BUDAPEST: Four Hungarian far-right extremists were sentenced to jail Tuesday over the killings of six members of the Roma minority, including a child, in a wave of racist attacks using guns, grenades and Molotov cocktails.
A Budapest court sentenced brothers Arpad Kiss and Istvan Kiss and Zsolt Peto to life for the murderous spree between 2008 and 2009, while their driver Istvan Csontos received 13 years as an accomplice.
The four men, who hatched their plans in a pub in Debrecen in northeast Hungary, are hard-core football fans with neo-Nazi links.
They showed no emotion as the verdicts were handed down.
In a case that has shocked Hungary, the gang killed six people and left another five seriously injured, all ethnic Roma, in a spree of violence lasting 14 months.
"Nazi killers!" shouted some people gathered outside the court for the verdict.
Starting in July 2008, the Kiss brothers and Peto, driven by Csontos, carried out nine brazen night-time assaults on Roma living in villages in northeastern and central Hungary.
In one of the most gruesome attacks, a Roma father and his five-year-old son were gunned down as they tried to flee their house, which the gang had set on fire.
In another incident, a woman was shot in her sleep.
The gang's motive was to provoke a violent reaction from the Roma and spark inter-ethnic conflict, prosecutors said.
The Hungarian police have been accused by the victims' relatives of being slow to investigate the killings, refusing for a long time to see any link or racial motive.
After one of the attacks officers failed to cordon off the crime scene for 12 hours, attorneys for the relatives say.
Police security was heavy inside and outside the court building for the verdict, which ends a two-and-a-half year trial and comes a few days after the anniversary of the last attack on Aug. 2, 2009.
All four admitted involvement in the attacks but pleaded not guilty to murder.
Hundreds of people gathered to hear the verdict, including several relatives of the victims, some wearing T-shirts bearing pictures of the victims. One T-shirt read: "Their skin-colour was their crime."
Plagued by poverty and high unemployment and often shunned by the rest of society, Hungary's Roma are often subjected to verbal and physical abuse.
The community makes up between five and eight percent of Hungary's 10-million population.
The Roma have also been physically targeted by vigilantes, and are regularly vilified as criminals by the far-right Jobbik party.
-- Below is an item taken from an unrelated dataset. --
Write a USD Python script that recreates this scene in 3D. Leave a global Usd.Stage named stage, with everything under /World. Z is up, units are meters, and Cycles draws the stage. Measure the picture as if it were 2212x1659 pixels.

In January, Zsolt Bayer, a prominent journalist close to centre-right Prime Minister Viktor Orban, equated Roma to "animals" who "shouldn't be tolerated" and "should not exist". His newspaper was later fined by the country's media regulator.
Orban, a controversial figure whose detractors say he is eroding democracy in the EU member state, has been accused of presiding over a rise in anti-Roma feeling and anti-Semitism.
Zoltan Balog, minister for human resources, said Tuesday the case was "not a question of minority or majority" but of "human dignity."
"No perpetrators of racist crimes can escape the law in Hungary, and especially savage murderers pay a worthy penalty for their deeds," he said in a statement.
The Hungarian Civil Liberties Union (HCLU) had warned Monday that the verdict would be crucial in determining how Hungary tackled racism in the future.
A clear judgement "would go a long way toward preventing similar crimes in the future," Eszter Jovanovics, head of the HCLU's Roma Programme, said in a statement.
"The prejudice against Roma and the resulting crimes remain the most serious human rights issue in Hungary."